[Scenes as source code]
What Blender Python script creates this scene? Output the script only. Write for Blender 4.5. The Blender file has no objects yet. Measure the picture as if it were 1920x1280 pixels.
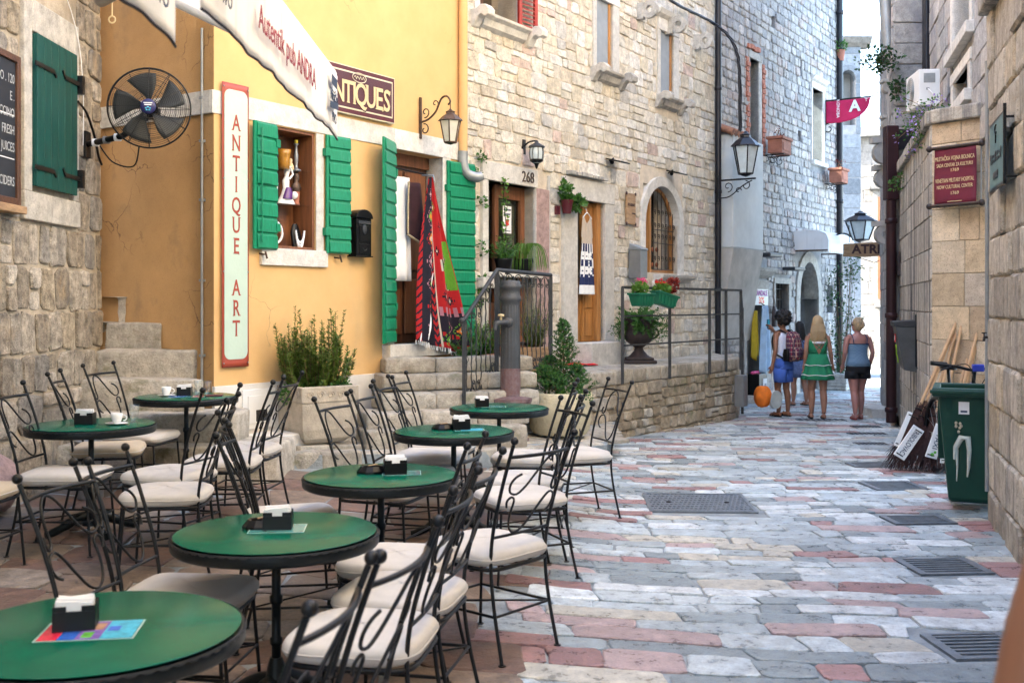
import bpy, bmesh, math, random
from mathutils import Vector, Matrix, Quaternion, noise
R = math.radians
sc = bpy.context.scene
col = sc.collection
rnd = random.Random(7)

# ---------------------------------------------------------------- camera, sky, sun, exposure
EYE, FPX, HOR = 1.68, 2000.0, 570.0
cd = bpy.data.cameras.new('camera'); cam = bpy.data.objects.new('camera', cd); col.objects.link(cam)
cam.location = (0, 0, EYE); cam.rotation_euler = (R(90), 0, 0)
cd.sensor_width = 36; cd.lens = 37.5; cd.shift_y = -0.0365; cd.clip_end = 600; cd.clip_start = .05
cd.dof.use_dof = True; cd.dof.focus_distance = 10.5; cd.dof.aperture_fstop = 4.5
sc.camera = cam
world = bpy.data.worlds.new('World'); sc.world = world; world.use_nodes = True
wn = world.node_tree
sky = wn.nodes.new('ShaderNodeTexSky'); sky.sky_type = 'NISHITA'; sky.sun_disc = False
SUN = Vector((-.80, .06, .62)).normalized()
sky.sun_elevation = math.asin(SUN.z); sky.sun_rotation = math.atan2(SUN.x, SUN.y)
sky.air_density = 1.0; sky.dust_density = 1.6; sky.ozone_density = 0.5
bg = wn.nodes['Background']; bg.inputs['Strength'].default_value = .15
wn.links.new(sky.outputs[0], bg.inputs['Color'])
sl = bpy.data.lights.new('sun', 'SUN'); so = bpy.data.objects.new('sun', sl); col.objects.link(so)
sl.energy = 4.0; sl.angle = R(.5); sl.color = (1, .94, .84)
so.rotation_euler = SUN.to_track_quat('Z', 'Y').to_euler()
sc.view_settings.view_transform = 'Standard'; sc.view_settings.look = 'None'
sc.view_settings.gamma = 1; sc.view_settings.use_curve_mapping = False
sc.view_settings.exposure = 3.4
sc.cycles.max_bounces = 7; sc.cycles.diffuse_bounces = 4; sc.cycles.glossy_bounces = 3; sc.cycles.transparent_max_bounces = 24; sc.cycles.caustics_reflective = False; sc.cycles.caustics_refractive = False

# ---------------------------------------------------------------- helpers
def at(x, y, d):                       # a photograph position at depth d, in metres
    return Vector(((x-960)/FPX*d, d, EYE-(y-HOR)*d/FPX))
def ss(a, b, x):
    t = max(0., min(1., (x-a)/(b-a))); return t*t*(3-2*t)
def lerp(a, b, t): return a+(b-a)*t
def G(X, Y):                           # height of the street
    g = .055*ss(5, 8, Y)*ss(.9, -.2, X) + .07*ss(-1.3, -2.6, X)*ss(4, 6.5, Y)
    g += .11*ss(8.3, 9.8, Y)*ss(-.3, -1.5, X)
    return g - .021*max(0, min(Y, 27)-9)*ss(-.5, 1.5, X)
def tag(o, label=None, cat=None, group=None, kind=None):
    if label: o['label'] = label
    if cat: o['category'] = cat
    if group: o['group'] = group
    if kind: o['kind'] = kind
    return o
def thing(name, label, cat, loc=(0, 0, 0), rz=0, group=None, rot=None):
    o = bpy.data.objects.new(name, None); o.empty_display_size = .1; col.objects.link(o)
    o.location = loc; o.rotation_euler = rot or (0, 0, rz)
    return tag(o, label, cat, group)
def kids(o, allo=None): return [c for c in o.children]
def copy_tree(o, parent=None):
    c = o.copy(); col.objects.link(c); c.parent = parent
    for ch in o.children: copy_tree(ch, c)
    return c

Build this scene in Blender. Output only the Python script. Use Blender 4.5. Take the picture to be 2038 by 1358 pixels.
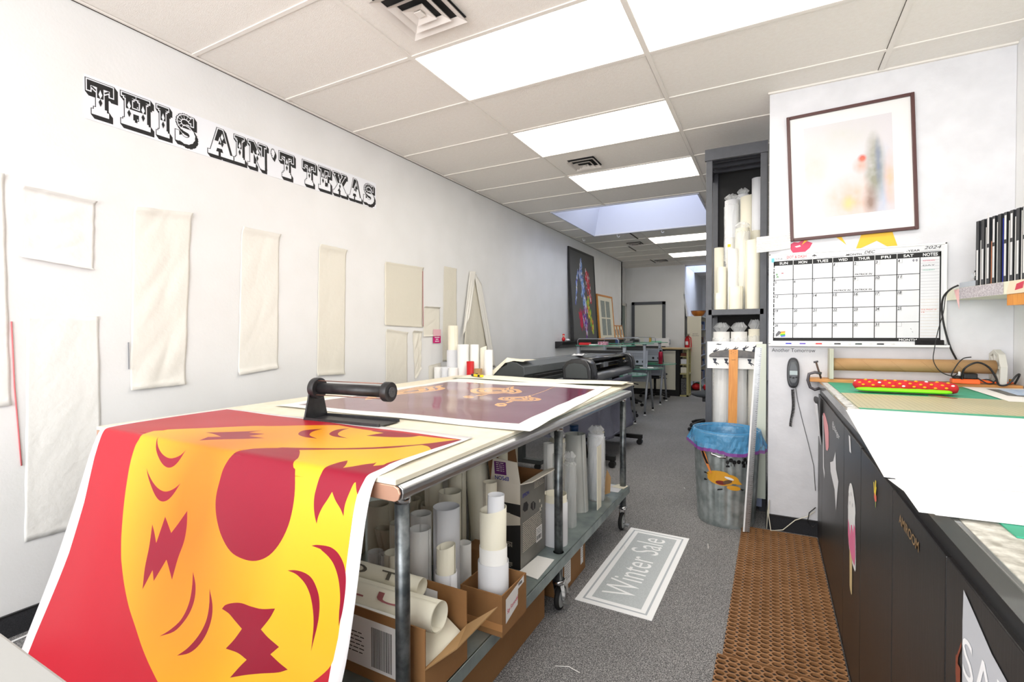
import bpy, bmesh, math, random
from mathutils import Vector, Matrix
from mathutils.geometry import delaunay_2d_cdt
PI = math.pi
random.seed(7)
for o in list(bpy.data.objects): bpy.data.objects.remove(o)
SC = bpy.context.scene
COL = SC.collection

# ---------------------------------------------------------------- camera
cd = bpy.data.cameras.new('camera'); cam = bpy.data.objects.new('camera', cd); COL.objects.link(cam)
cd.sensor_width = 36.0; cd.lens = 36.0 * 970.4 / 2038.0; cd.clip_start = 0.02; cd.clip_end = 100
YAW, PITCH, ROLL = .4885, -.0152, -.0026
_r = Vector((math.cos(YAW), math.sin(YAW), 0)); _f = Vector((-math.sin(YAW) * math.cos(PITCH), math.cos(YAW) * math.cos(PITCH), math.sin(PITCH)))
_u = _r.cross(_f)
_r2 = _r * math.cos(ROLL) + _u * math.sin(ROLL); _u2 = -_r * math.sin(ROLL) + _u * math.cos(ROLL)
M = Matrix((_r2, _u2, -_f)).transposed().to_4x4(); M.translation = Vector((2.9553, 0, 1.33))
cam.matrix_world = M
SC.camera = cam
# ---------------------------------------------------------------- world, daylight, exposure
SC.view_settings.view_transform = 'Standard'; SC.view_settings.look = 'None'
SC.view_settings.gamma = 1; SC.view_settings.use_curve_mapping = False
SC.view_settings.exposure = 0.74
w = bpy.data.worlds.new('daylight'); SC.world = w; w.use_nodes = True
bg = w.node_tree.nodes['Background']; bg.inputs[0].default_value = (0.72, 0.82, 1.0, 1); bg.inputs[1].default_value = 1.3
LAMP = 4.0        # radiance of the fluorescent diffusers

def area(name, loc, rot, sx, sy, power, color=(1, 1, 1)):
    l = bpy.data.lights.new(name, 'AREA'); l.shape = 'RECTANGLE'; l.size = sx; l.size_y = sy; l.energy = power; l.color = color
    o = bpy.data.objects.new(name, l); COL.objects.link(o); o.location = loc; o.rotation_euler = rot
    return o
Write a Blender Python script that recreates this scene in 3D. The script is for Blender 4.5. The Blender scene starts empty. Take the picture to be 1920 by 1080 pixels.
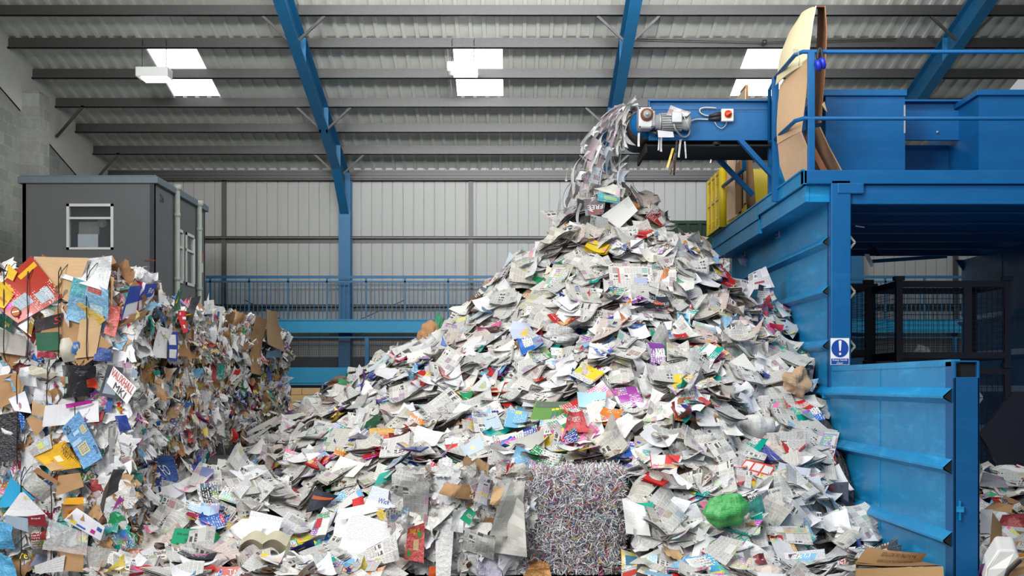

▶ _DO THIS_
Transcribe the complete set of entries verbatim. No pictures belong in the copy.

▶ _ANSWER TO THIS EXERCISE_
What Blender Python script creates this scene? Output the script only. Write for Blender 4.5. The Blender file has no objects yet. Measure the picture as if it were 1920x1280 pixels.
import bpy, bmesh, math, random
from mathutils import Vector, Matrix, Quaternion, noise
R = math.radians
sc = bpy.context.scene
col = sc.collection
rnd = random.Random(7)

# ---------------------------------------------------------------- camera, sky, sun, exposure
EYE, FPX, HOR = 1.68, 2000.0, 570.0
cd = bpy.data.cameras.new('camera'); cam = bpy.data.objects.new('camera', cd); col.objects.link(cam)
cam.location = (0, 0, EYE); cam.rotation_euler = (R(90), 0, 0)
cd.sensor_width = 36; cd.lens = 37.5; cd.shift_y = -0.0365; cd.clip_end = 600; cd.clip_start = .05
cd.dof.use_dof = True; cd.dof.focus_distance = 10.5; cd.dof.aperture_fstop = 4.5
sc.camera = cam
world = bpy.data.worlds.new('World'); sc.world = world; world.use_nodes = True
wn = world.node_tree
sky = wn.nodes.new('ShaderNodeTexSky'); sky.sky_type = 'NISHITA'; sky.sun_disc = False
SUN = Vector((-.80, .06, .62)).normalized()
sky.sun_elevation = math.asin(SUN.z); sky.sun_rotation = math.atan2(SUN.x, SUN.y)
sky.air_density = 1.0; sky.dust_density = 1.6; sky.ozone_density = 0.5
bg = wn.nodes['Background']; bg.inputs['Strength'].default_value = .15
wn.links.new(sky.outputs[0], bg.inputs['Color'])
sl = bpy.data.lights.new('sun', 'SUN'); so = bpy.data.objects.new('sun', sl); col.objects.link(so)
sl.energy = 4.0; sl.angle = R(.5); sl.color = (1, .94, .84)
so.rotation_euler = SUN.to_track_quat('Z', 'Y').to_euler()
sc.view_settings.view_transform = 'Standard'; sc.view_settings.look = 'None'
sc.view_settings.gamma = 1; sc.view_settings.use_curve_mapping = False
sc.view_settings.exposure = 3.4
sc.cycles.max_bounces = 7; sc.cycles.diffuse_bounces = 4; sc.cycles.glossy_bounces = 3; sc.cycles.transparent_max_bounces = 24; sc.cycles.caustics_reflective = False; sc.cycles.caustics_refractive = False

# ---------------------------------------------------------------- helpers
def at(x, y, d):                       # a photograph position at depth d, in metres
    return Vector(((x-960)/FPX*d, d, EYE-(y-HOR)*d/FPX))
def ss(a, b, x):
    t = max(0., min(1., (x-a)/(b-a))); return t*t*(3-2*t)
def lerp(a, b, t): return a+(b-a)*t
def G(X, Y):                           # height of the street
    g = .055*ss(5, 8, Y)*ss(.9, -.2, X) + .07*ss(-1.3, -2.6, X)*ss(4, 6.5, Y)
    g += .11*ss(8.3, 9.8, Y)*ss(-.3, -1.5, X)
    return g - .021*max(0, min(Y, 27)-9)*ss(-.5, 1.5, X)
def tag(o, label=None, cat=None, group=None, kind=None):
    if label: o['label'] = label
    if cat: o['category'] = cat
    if group: o['group'] = group
    if kind: o['kind'] = kind
    return o
def thing(name, label, cat, loc=(0, 0, 0), rz=0, group=None, rot=None):
    o = bpy.data.objects.new(name, None); o.empty_display_size = .1; col.objects.link(o)
    o.location = loc; o.rotation_euler = rot or (0, 0, rz)
    return tag(o, label, cat, group)
def kids(o, allo=None): return [c for c in o.children]
def copy_tree(o, parent=None):
    c = o.copy(); col.objects.link(c); c.parent = parent
    for ch in o.children: copy_tree(ch, c)
    return c

Build this scene in Blender. Output only the Python script. Use Blender 4.5. Take the picture to be 2038 by 1358 pixels.
import bpy, bmesh, math, random
from mathutils import Vector, Matrix
from mathutils.geometry import delaunay_2d_cdt
PI = math.pi
random.seed(7)
for o in list(bpy.data.objects): bpy.data.objects.remove(o)
SC = bpy.context.scene
COL = SC.collection

# ---------------------------------------------------------------- camera
cd = bpy.data.cameras.new('camera'); cam = bpy.data.objects.new('camera', cd); COL.objects.link(cam)
cd.sensor_width = 36.0; cd.lens = 36.0 * 970.4 / 2038.0; cd.clip_start = 0.02; cd.clip_end = 100
YAW, PITCH, ROLL = .4885, -.0152, -.0026
_r = Vector((math.cos(YAW), math.sin(YAW), 0)); _f = Vector((-math.sin(YAW) * math.cos(PITCH), math.cos(YAW) * math.cos(PITCH), math.sin(PITCH)))
_u = _r.cross(_f)
_r2 = _r * math.cos(ROLL) + _u * math.sin(ROLL); _u2 = -_r * math.sin(ROLL) + _u * math.cos(ROLL)
M = Matrix((_r2, _u2, -_f)).transposed().to_4x4(); M.translation = Vector((2.9553, 0, 1.33))
cam.matrix_world = M
SC.camera = cam
# ---------------------------------------------------------------- world, daylight, exposure
SC.view_settings.view_transform = 'Standard'; SC.view_settings.look = 'None'
SC.view_settings.gamma = 1; SC.view_settings.use_curve_mapping = False
SC.view_settings.exposure = 0.74
w = bpy.data.worlds.new('daylight'); SC.world = w; w.use_nodes = True
bg = w.node_tree.nodes['Background']; bg.inputs[0].default_value = (0.72, 0.82, 1.0, 1); bg.inputs[1].default_value = 1.3
LAMP = 4.0        # radiance of the fluorescent diffusers

def area(name, loc, rot, sx, sy, power, color=(1, 1, 1)):
    l = bpy.data.lights.new(name, 'AREA'); l.shape = 'RECTANGLE'; l.size = sx; l.size_y = sy; l.energy = power; l.color = color
    o = bpy.data.objects.new(name, l); COL.objects.link(o); o.location = loc; o.rotation_euler = rot
    return o
Write a Blender Python script that recreates this scene in 3D. The script is for Blender 4.5. The Blender scene starts empty. Take the picture to be 1920 by 1080 pixels.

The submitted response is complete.